Sunday Decmeber 4th, 2011 Cookies

Koekje, keks, biscuits, biscotti, galettas, and wafers, what do all of these words have in common? Whether Dutch, German, English, Italian or Spanish all of these cultures and more have a word to represent the Cookie. Historians suggest that the “cookie” was the result of testing the heat of the oven to see if it was ready for the baking of a cake. Bakers would put a little cake batter on a pan and put it in the oven. The resulting test cake was the ancestor to the modern day cookie. From ancient Persia where the origins of sugar cane are said to be, throughout the Middle Ages and onto the settlement of the Americas the cookie has played an important role not only as a sweet treat but as the travel food of choice for long shipping voyages. The Dutch word koekje is the root of our term for cookie. The Dutch, the English and the Scottish immigrants brought over their tea cakes and shortbread which have resulted to the hundreds of varieties of cookies we have today in Canada.

I can admit that when it comes to self-discipline it is the cookie I find the hardest to resist. Every year I hunt for the best, most interesting cookie recipes. I have my favourites but I cannot resist looking through cookbooks and magazines for a new culinary adventure. The library has more than forty Christmas cook books, many of them filled with cookie recipes.

Very Merry Co
okies is a recently published cookbook put out by Better Homes and Gardens magazine. It is full of cookie recipes organized by flavours such as chocolate, peanut butter or cinnamon. It contains many baking pointers to ensure that your cookies will come out of the oven perfectly. The pictures are plentiful, beautiful and the decorating techniques are easy to follow. If you want to set out a tray that looks just as good as it tastes try this book.

I’m Dreaming of a Chocolate Christmas is a great cookbook for the chocolate lover. This book contains many cookie recipes with a holiday twist. Coconut Chocolate Chunk Macaroons, Chocolate Gingerbread Snowflakes and Chocolate Drop Peanut Butter Ice Cream Sandwiches are a few of the tasty treats you can discover in this book. It also has recipes other than cookies such as cakes and brulees. This book is authored by Marcel Desaulniers, a famed chocolatier. It has fantastic graphics that will have you drooling before you open a cupboard.

If you like to include your children in your holiday baking plans Bake and Make Amazing Cookies by Elizabeth Macleod is a children’s cookbook with both simple instructions and recipes that children would enjoy. This book is not designed with a Christmas focus but is an excellent resource for children. The thumbprint cookies, the jam filled stars and the reindeer cookies that utilize pretzels for horns would all be enjoyable projects for you and your children.

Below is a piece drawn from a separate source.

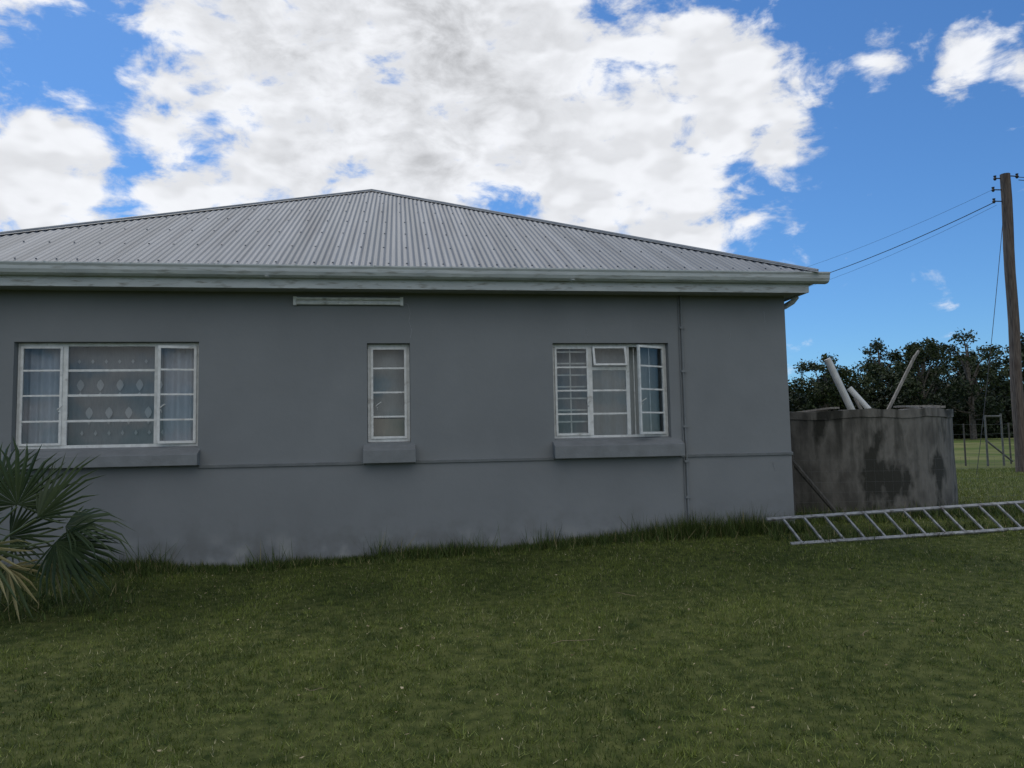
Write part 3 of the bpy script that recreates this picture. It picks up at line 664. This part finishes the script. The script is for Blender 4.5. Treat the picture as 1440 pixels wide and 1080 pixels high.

The graphics have a cartoon feel and many of the recipes would look beautiful on a tray of baking.

Canadian Living, Bon Appétit, Family Circle and Chatelaine are some of my favourite magazines for accumulating Christmas baking ideas. They are always filled with new and relevant recipes, not to mention the many presentation and decoration ideas. Not only will you find recipes for cookies in these fantastic periodicals but you will find dinner ideas, house décor ideas as well as holiday style suggestions. Royal icing painted sugar snowflakes, coffee ribbons and a decorated gingerbread house are a few of the ideas I have gathered in magazines that are now annual traditions at our house. Perhaps you too can find new Christmas treats or traditions for your hearth and home through your local branch of the Thunder Bay Public Library.